= Exercise description =
Return the lines that follow, exactly as they appear, from the first through the one containing "from mathutils import Vector, Matrix"; no pictures are to be included.

= Material =

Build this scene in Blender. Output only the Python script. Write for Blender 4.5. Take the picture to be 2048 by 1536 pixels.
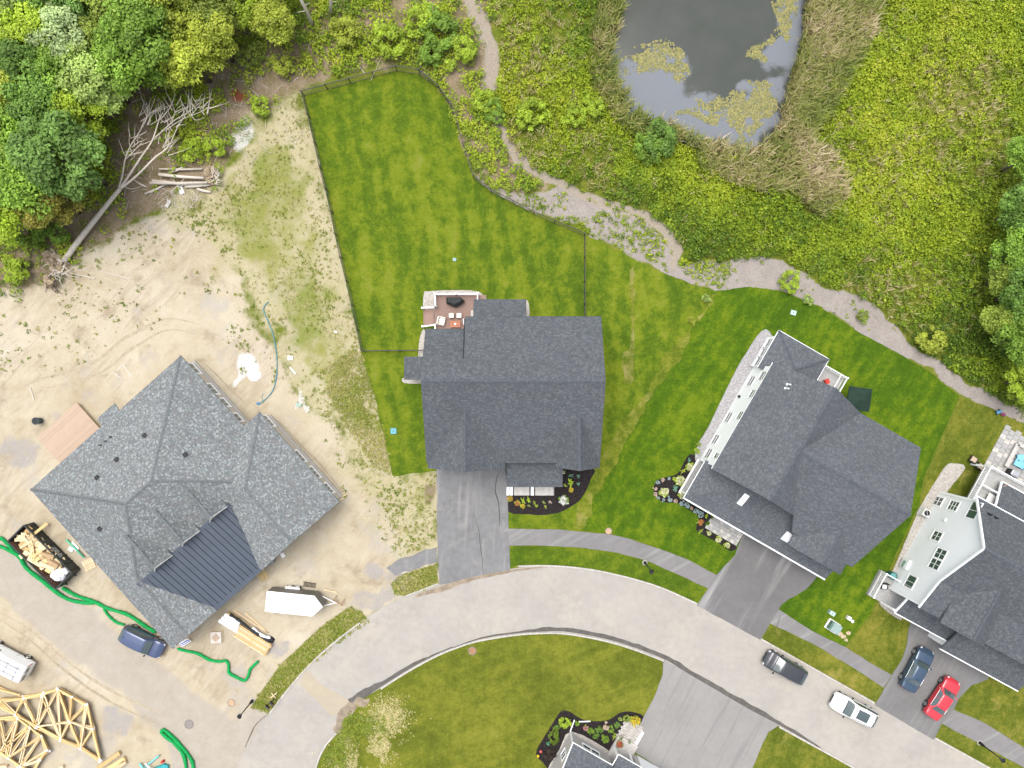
import bpy, bmesh, math, random
import numpy as np
from mathutils import Vector, Matrix

for _o in list(bpy.data.objects):
    bpy.data.objects.remove(_o)
SC = bpy.context.scene
COL = SC.collection
R = math.radians
random.seed(7)
RNG = np.random.default_rng(11)

# ---------------------------------------------------------------- camera, sky, sun, exposure
H = 73.5            # flying height of the camera above the ground, metres
F = 1420.0          # focal length in pixels of the 2048 px wide photograph
cam_d = bpy.data.cameras.new('camera')
cam_d.sensor_fit = 'HORIZONTAL'
cam_d.sensor_width = 36.0
cam_d.lens = 36.0 * F / 2048.0
cam_d.clip_start = 0.5
cam_d.clip_end = 3000.0
cam = bpy.data.objects.new('camera', cam_d)
COL.objects.link(cam)
cam.location = (0, 0, H)
cam.rotation_euler = (0, 0, 0)
SC.camera = cam

SUN_EL, SUN_AZ = 74.0, -35.0     # a bright, thinly overcast day
world = bpy.data.worlds.new('World')
SC.world = world
world.use_nodes = True
wn = world.node_tree
bg = wn.nodes['Background']
sky = wn.nodes.new('ShaderNodeTexSky')
sky.sky_type = 'NISHITA'
sky.sun_disc = False
sky.sun_elevation = R(SUN_EL)
sky.sun_rotation = R(SUN_AZ)
sky.air_density = 1.0
sky.dust_density = 4.0
sky.ozone_density = 1.0
hs = wn.nodes.new('ShaderNodeHueSaturation')
hs.inputs['Saturation'].default_value = 0.40
wn.links.new(sky.outputs[0], hs.inputs['Color'])
wn.links.new(hs.outputs[0], bg.inputs['Color'])
bg.inputs['Strength'].default_value = 0.15

sun_d = bpy.data.lights.new('sun', 'SUN')
sun_d.energy = 1.1
sun_d.angle = R(42.0)
sun_d.color = (1.0, 0.965, 0.91)
sun = bpy.data.objects.new('sun', sun_d)
COL.objects.link(sun)
_a = R(SUN_AZ)
_dir = Vector((math.sin(_a) * math.cos(R(SUN_EL)), math.cos(_a) * math.cos(R(SUN_EL)), math.sin(R(SUN_EL))))
sun.rotation_euler = _dir.to_track_quat('Z', 'Y').to_euler()
sun.location = (0, 0, 90)

SC.view_settings.view_transform = 'Standard'
SC.view_settings.look = 'None'
SC.view_settings.gamma = 1.0
SC.view_settings.use_curve_mapping = False
SC.view_settings.exposure = 1.0
SC.render.engine = 'CYCLES'
SC.render.resolution_x = 1024
SC.render.resolution_y = 768

# ---------------------------------------------------------------- measuring helpers
def W(px, py, z=0.0):
    """point of the place at height z that was measured at this pixel of the survey photograph"""
    s = (H - z) / F
    return Vector(((px - 1024.0) * s, (768.0 - py) * s, z))

def WL(pts, z=0.0):
    return [W(a, b, z) for a, b in pts]

class Frame:
    """a house's own axes"""
    def __init__(self, ox, oy, deg):
        self.o = (ox, oy); self.a = R(deg)
        self.c, self.s = math.cos(self.a), math.sin(self.a)
    def loc(self, p):
        x, y = p[0] - self.o[0], p[1] - self.o[1]
        return Vector((x * self.c + y * self.s, -x * self.s + y * self.c, p[2] if len(p) > 2 else 0.0))
    def glob(self, x, y, z=0.0):
        return Vector((self.o[0] + x * self.c - y * self.s, self.o[1] + x * self.s + y * self.c, z))
    def on_y(self, px, py, y):
        """where the sight line meets the wall plane y = const"""
        a = self.loc((0, 0, H)); b = self.loc(W(px, py, 0))
        t = (y - a.y) / (b.y - a.y)
        return a + (b - a) * t
    def on_x(self, px, py, x):
        a = self.loc((0, 0, H)); b = self.loc(W(px, py, 0))
        t = (x - a.x) / (b.x - a.x)
        return a + (b - a) * t

# value noise in numpy, for masks
def _hash(ix, iy, seed):
    n = (ix.astype(np.int64) * 374761393 + iy.astype(np.int64) * 668265263 + seed * 1442695) & 0x7fffffff
    n = (n ^ (n >> 13)) * 1274126177 & 0x7fffffff
    return ((n ^ (n >> 16)) & 0xffff) / 65535.0
def vnoise(x, y, scale=1.0, seed=0):
    x = np.asarray(x, float) * scale; y = np.asarray(y, float) * scale
    ix, iy = np.floor(x), np.floor(y)
    fx, fy = x - ix, y - iy
    fx = fx * fx * (3 - 2 * fx); fy = fy * fy * (3 - 2 * fy)
    a = _hash(ix, iy, seed); b = _hash(ix + 1, iy, seed)
    c = _hash(ix, iy + 1, seed); d = _hash(ix + 1, iy + 1, seed)
    return (a * (1 - fx) + b * fx) * (1 - fy) + (c * (1 - fx) + d * fx) * fy
def fnoise(x, y, scale=1.0, seed=0, octs=4):
    v = 0; amp = 1; tot = 0
    for o in range(octs):
        v = v + amp * vnoise(x, y, scale * 2 ** o, seed + o * 17); tot += amp; amp *= 0.55
    return v / tot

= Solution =
Build this scene in Blender. Output only the Python script. Write for Blender 4.5. Take the picture to be 2048 by 1536 pixels.
import bpy, bmesh, math, random
import numpy as np
from mathutils import Vector, Matrix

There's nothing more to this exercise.